I can describe the problem using a variety of analogies, that I think better describes my problem than the previous paragraph:

* Find all books that were written by all 3 authors together.
* Find all movies that had the following 4 actors in them.
* Find all blog posts that belonged to BOTH the Rails and Ruby categories for each post.
* Find all users that had all 5 of the following tags: funny, thirsty, smart, thoughtful, and quick.   (silly example!)
* Find all people that have worked in both San Francisco AND San Jose AND New York AND Paris in their lifetimes.

I've thought of a variety of ways to accomplish this, but they're grossly inefficient and very frowned upon.

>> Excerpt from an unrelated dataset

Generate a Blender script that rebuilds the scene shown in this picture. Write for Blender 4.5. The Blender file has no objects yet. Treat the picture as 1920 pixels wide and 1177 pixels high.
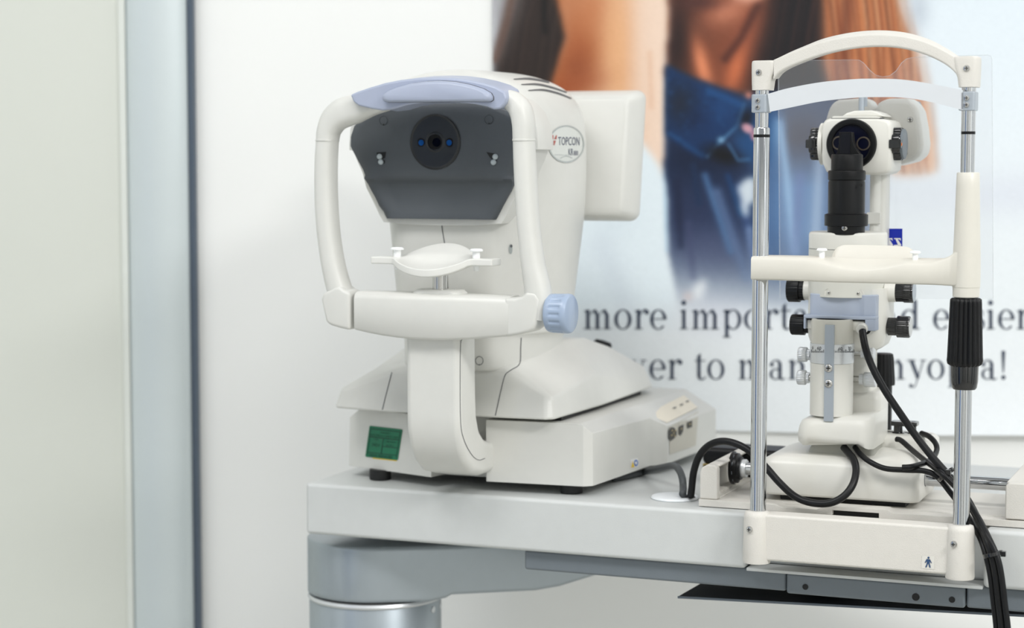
import bpy, bmesh, math, random
import numpy as np
from mathutils import Vector, Matrix
from mathutils.bvhtree import BVHTree

random.seed(7)
C = bpy.context.scene.collection
PI = math.pi

# ------------------------------------------------------------------ survey of the room
# The camera was surveyed from the verticals and the level edges of the instruments.
FPX, PITCH, EYE = 3663.0, math.atan(0.0773), 1.1842
CP, SP = math.cos(PITCH), math.sin(PITCH)
EYE_V = Vector((0, 0, EYE))

def sight(u, v):
    x = (u - 960.0) / FPX
    y = (588.5 - v) / FPX
    return Vector((x, CP + y * SP, -SP + y * CP))

class Frame:
    """An upright local frame: x to the right along the front edge, y to the back, z up."""
    def __init__(s, o, deg):
        t = math.radians(deg)
        s.o = Vector(o); s.deg = deg
        s.e = [Vector((math.cos(t), -math.sin(t), 0)), Vector((math.sin(t), math.cos(t), 0)), Vector((0, 0, 1))]
    def loc(s, P):
        d = Vector(P) - s.o
        return Vector((d.dot(s.e[0]), d.dot(s.e[1]), d.dot(s.e[2])))
    def w(s, l):
        return s.o + s.e[0] * l[0] + s.e[1] * l[1] + s.e[2] * l[2]
    def on(s, u, v, ax, val):
        r = sight(u, v); e = s.e[ax]
        t = (val + (s.o - EYE_V).dot(e)) / r.dot(e)
        return s.loc(EYE_V + r * t)
    def pts(s, uv, ax, val):
        return [s.on(u, v, ax, val) for u, v in uv]

TABLE_Z = 0.80
T = Frame((0.26728, 2.1, TABLE_Z), 22.0)            # table and slit lamp: origin under the left headrest pole
K = Frame(T.w((-.379, .05, 0)), 23.0)               # autorefractor
TX = Frame((0.26728, 2.1, TABLE_Z), 22.0)

# ------------------------------------------------------------------ materials
def srgb(r, g, b):
    f = lambda c: (c / 255 / 12.92) if c / 255 <= .04045 else ((c / 255 + .055) / 1.055) ** 2.4
    return (f(r), f(g), f(b), 1)

def mat(name, rgb, rough=.4, metal=0.0, var=.03, bump=0.0, scale=60, coat=0.0, trans=0.0, alpha=1.0, emit=None, spec=.5):
    m = bpy.data.materials.new(name); m.use_nodes = True
    nt = m.node_tree; b = nt.nodes['Principled BSDF']
    col = srgb(*rgb)
    b.inputs['Roughness'].default_value = rough
    b.inputs['Metallic'].default_value = metal
    b.inputs['Coat Weight'].default_value = coat
    b.inputs['Coat Roughness'].default_value = .12
    b.inputs['Specular IOR Level'].default_value = spec
    b.inputs['Transmission Weight'].default_value = trans
    b.inputs['Alpha'].default_value = alpha
    tc = nt.nodes.new('ShaderNodeTexCoord')
    n = nt.nodes.new('ShaderNodeTexNoise'); n.inputs['Scale'].default_value = scale; n.inputs['Detail'].default_value = 3
    nt.links.new(tc.outputs['Object'], n.inputs['Vector'])
    mx = nt.nodes.new('ShaderNodeMix'); mx.data_type = 'RGBA'
    mx.inputs[6].default_value = tuple(c * (1 - var) for c in col[:3]) + (1,)
    mx.inputs[7].default_value = tuple(min(1, c * (1 + var)) for c in col[:3]) + (1,)
    nt.links.new(n.outputs['Fac'], mx.inputs[0])
    nt.links.new(mx.outputs[2], b.inputs['Base Color'])
    if bump:
        n2 = nt.nodes.new('ShaderNodeTexNoise'); n2.inputs['Scale'].default_value = scale * 14; n2.inputs['Detail'].default_value = 2
        nt.links.new(tc.outputs['Object'], n2.inputs['Vector'])
        bp = nt.nodes.new('ShaderNodeBump'); bp.inputs['Strength'].default_value = bump; bp.inputs['Distance'].default_value = .0006
        nt.links.new(n2.outputs['Fac'], bp.inputs['Height'])
        nt.links.new(bp.outputs['Normal'], b.inputs['Normal'])
    if emit:
        b.inputs['Emission Color'].default_value = srgb(*emit[0]); b.inputs['Emission Strength'].default_value = emit[1]
    return m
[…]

Taking an analogy above, say the last one, you could do something like query for all the people in each city, then find items in each array that exist across each array. That's a minimum of 5 queries, all the data of those queries transfered back to the app, then the app has to intensively compare all 5 arrays to each other (loops galore!). That's nasty, right?

Another possible solution would be to chain the finds on top of each other, which would essentially do the same as above, but won't eliminate the multiple queries and processing. Also, how would you dynamicize the chain if you had user submitted checkboxes or values that could be as high as 50 options? Seems dirty. You'd need a loop. And again, that would intensify the search duration.

Obviously, if possible, we'd like to have the database perform this for us, so, people have suggested to me that I simply put multiple conditions in. Unfortunately, you can only do an OR with HABTM typically.

Another solution I've run across is to use a search engine, like sphinx or UltraSphinx. For my particular situation, I feel this is overkill, and I'd rather avoid it. I still feel there should be a solution that will let a user craft a query for an arbitrary number of ModelBs and find all ModelAs.

How would you solve this problem?

+1  A: 

You may do this:

  1. build a query from your ModelA, joining ModelB (through the join model), filtering the ModelBs that have one of the values that you are looking for, that is putting them in OR (i.e. where ModelB = 'ModelB_1' or ModelB = 'ModelB_2'). With this query the result set will have multiple 'ModelA' rows, exactly one row for each ModelB condition satisfied.

  2. add a group by condition to the query on the ModelA columns you need (even all of them if you wish). The count() for each row is equal to the number of ModelB conditions satisfied*.

  3. add a 'having' condition selecting only the rows whose count(*) is equal to the number of ModelB conditions you need to have satisfied

example:

model_bs_to_find = [100, 200]
ModelA.all( :joins=>{:model_a_to_b=>:model_bs}, 
            :group=>"model_as.id", 
            :select=>"model_as.*",
            :conditions=>["model_bs.id in (?)", model_bs_to_find], 
            :having=>"count(*)=#{model_bs_to_find.size}")

N.B. the group and select parameters specified in that way will work in MySQL, the standard SQL way to do so would be to put the whole list of model_as columns in both the group and select parameters.

LucaM
Amazing! It works great. Adding the GROUP BY and HAVING in this fashion to the SQL query worked perfectly. I'll be testing the Ruby way illustrated above in a short while.
Kevin Elliott
Is there any way to reference the join table in the :joins statement without using a symbol for a model reference? My join table exists in the database, but it is not a model (since I'm using HABTM rather than has_many :through).
Kevin Elliott
:joins => :model_bs seemed to work well!